Alltag in Berlin-Friedrichshagen 1987: Ein Blick in das Leben im Osten der Stadt

Berlin-Friedrichshagen im Jahr 1987 – ein Stadtteil im Osten der geteilten Stadt, geprägt von sozialistischem Alltag, kleinen Geschäften und historischer Architektur. Ein Video des Westfernsehens gewährt einen seltenen Einblick in das Leben der Menschen und die wirtschaftlichen Strukturen dieses besonderen Viertels.

Die Kaufhalle – Versorgungszentrum des Stadtteils
Das Zentrum des täglichen Bedarfs in Friedrichshagen war die Kaufhalle.
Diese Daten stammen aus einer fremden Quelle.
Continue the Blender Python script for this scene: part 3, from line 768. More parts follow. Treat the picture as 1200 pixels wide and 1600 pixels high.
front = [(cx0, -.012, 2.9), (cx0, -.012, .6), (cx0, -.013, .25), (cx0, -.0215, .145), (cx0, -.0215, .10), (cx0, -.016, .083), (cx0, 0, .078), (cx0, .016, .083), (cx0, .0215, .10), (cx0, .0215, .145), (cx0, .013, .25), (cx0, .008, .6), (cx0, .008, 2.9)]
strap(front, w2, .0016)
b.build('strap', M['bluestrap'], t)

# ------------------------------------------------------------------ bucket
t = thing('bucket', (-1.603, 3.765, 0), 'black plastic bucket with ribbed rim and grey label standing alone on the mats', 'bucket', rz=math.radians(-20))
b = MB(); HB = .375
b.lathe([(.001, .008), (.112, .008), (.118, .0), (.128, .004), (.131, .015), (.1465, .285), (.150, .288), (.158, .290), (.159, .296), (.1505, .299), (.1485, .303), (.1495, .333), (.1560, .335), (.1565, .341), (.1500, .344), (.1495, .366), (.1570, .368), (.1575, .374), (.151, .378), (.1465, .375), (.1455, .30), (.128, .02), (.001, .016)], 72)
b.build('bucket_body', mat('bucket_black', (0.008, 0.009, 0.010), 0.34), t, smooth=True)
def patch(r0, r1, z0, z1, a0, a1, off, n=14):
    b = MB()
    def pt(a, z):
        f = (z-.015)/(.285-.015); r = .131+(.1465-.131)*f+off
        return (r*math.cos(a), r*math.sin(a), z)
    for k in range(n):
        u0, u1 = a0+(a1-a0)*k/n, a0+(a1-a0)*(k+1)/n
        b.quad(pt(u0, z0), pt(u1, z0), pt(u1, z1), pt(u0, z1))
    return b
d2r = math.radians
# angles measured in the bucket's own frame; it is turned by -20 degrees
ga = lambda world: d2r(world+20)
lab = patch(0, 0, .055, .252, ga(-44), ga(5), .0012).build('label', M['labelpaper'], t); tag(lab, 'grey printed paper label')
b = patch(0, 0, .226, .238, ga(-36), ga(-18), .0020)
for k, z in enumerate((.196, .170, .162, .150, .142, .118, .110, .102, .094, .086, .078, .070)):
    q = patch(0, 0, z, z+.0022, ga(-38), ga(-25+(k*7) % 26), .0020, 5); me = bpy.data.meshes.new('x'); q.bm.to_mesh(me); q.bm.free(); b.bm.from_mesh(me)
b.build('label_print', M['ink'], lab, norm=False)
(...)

Hier deckten täglich tausende Kunden ihre Grundbedürfnisse an Lebensmitteln und Haushaltswaren. Mit einem standardisierten Sortiment bot sie alles für den Alltag – von Brot und Milch bis hin zu Obst und Gemüse, das oft aus den Gärten der Anwohner stammte. Während Grundnahrungsmittel preiswert waren, fiel das allgemeine Preisniveau für viele überraschend hoch aus. So kosteten 100 Gramm Wurst eine Mark, ein Dutzend Eier 3,48 Mark und eine Flasche Schnaps zwischen 15 und 20 Mark. An den Kassen arbeiteten meist junge Frauen, die mit FDJ-Emblemen ihre Zugehörigkeit zur sozialistischen Jugendorganisation zeigten.

Die Bölschestraße – Das Herz von Friedrichshagen
Die Bölschestraße, die zentrale Hauptstraße Friedrichshagens, war und ist ein lebendiger Ort des sozialen und wirtschaftlichen Lebens. Kleine Geschäfte prägten das Straßenbild und versorgten die Anwohner mit allem Notwendigen. Besonders beliebt waren private An- und Verkaufsläden, die gebrauchte Waren anboten – eine in der DDR weit verbreitete Handelsform. Die Straßenbahn verband den S-Bahnhof mit Erholungsgebieten am Wasser und war seit ihrer Elektrifizierung im Jahr 1906 eine zentrale Verkehrsader.

Historisch betrachtet, war Friedrichshagen einst ein Refugium für Künstler, Sozialreformer und Philosophen. Noch heute zeugen die alten Fassaden, Villen und Straßencafés von der Vergangenheit als Luftkurort. Während viele Stadtteile Ost-Berlins von grauen Plattenbauten dominiert wurden, bewahrte die Bölschestraße ihren kleinstädtischen Charme.

Handwerk und Brautradition – Das wirtschaftliche Rückgrat
Neben dem Einzelhandel spielten Handwerk und traditionelle Betriebe eine wichtige Rolle. Eine Spezialnäherei in Köpenick, geführt von Ruth Fröhlich, war eine Institution in der Region. Seit 1939 kürzte, nähte und reparierte sie Kleidung – eine Dienstleistung, die auch in den späten 1980er Jahren gefragt war. „Ich werde noch gebraucht“, sagte die damals über 70-jährige Schneiderin stolz.

Ein weiteres Wahrzeichen des Stadtteils war die Brauerei Berliner Bürgerbräu. Gegründet 1869, war sie tief in der Geschichte Friedrichshagens verwurzelt. In alter Tradition wurde das Bier zu Festtagen mit Pferdewagen ausgeliefert – ein nostalgischer Kontrast zur ansonsten sozialistischen Realität.

Friedrichshagen – Ein Ort mit Lebensqualität
Trotz aller Herausforderungen der DDR-Wirtschaft bot Friedrichshagen seinen Bewohnern eine hohe Lebensqualität. Die Nähe zum Wasser, grüne Gärten hinter den Häusern und eine gewachsene Infrastruktur machten den Stadtteil zu einem beliebten Wohnort. Viele Friedrichshagener blieben ihrer Heimat treu – nicht zuletzt wegen der besonderen Atmosphäre der Bölschestraße, die bis heute als das Herz von Friedrichshagen gilt.

Inmitten des sozialistischen Alltags war Friedrichshagen ein Stadtteil mit Geschichte, Eigenständigkeit und einer Mischung aus Tradition und Moderne. Das Video des Westfernsehens hielt diesen besonderen Moment in der Geschichte fest – einen Alltag, der heute nur noch in Erinnerungen und Archivaufnahmen existiert.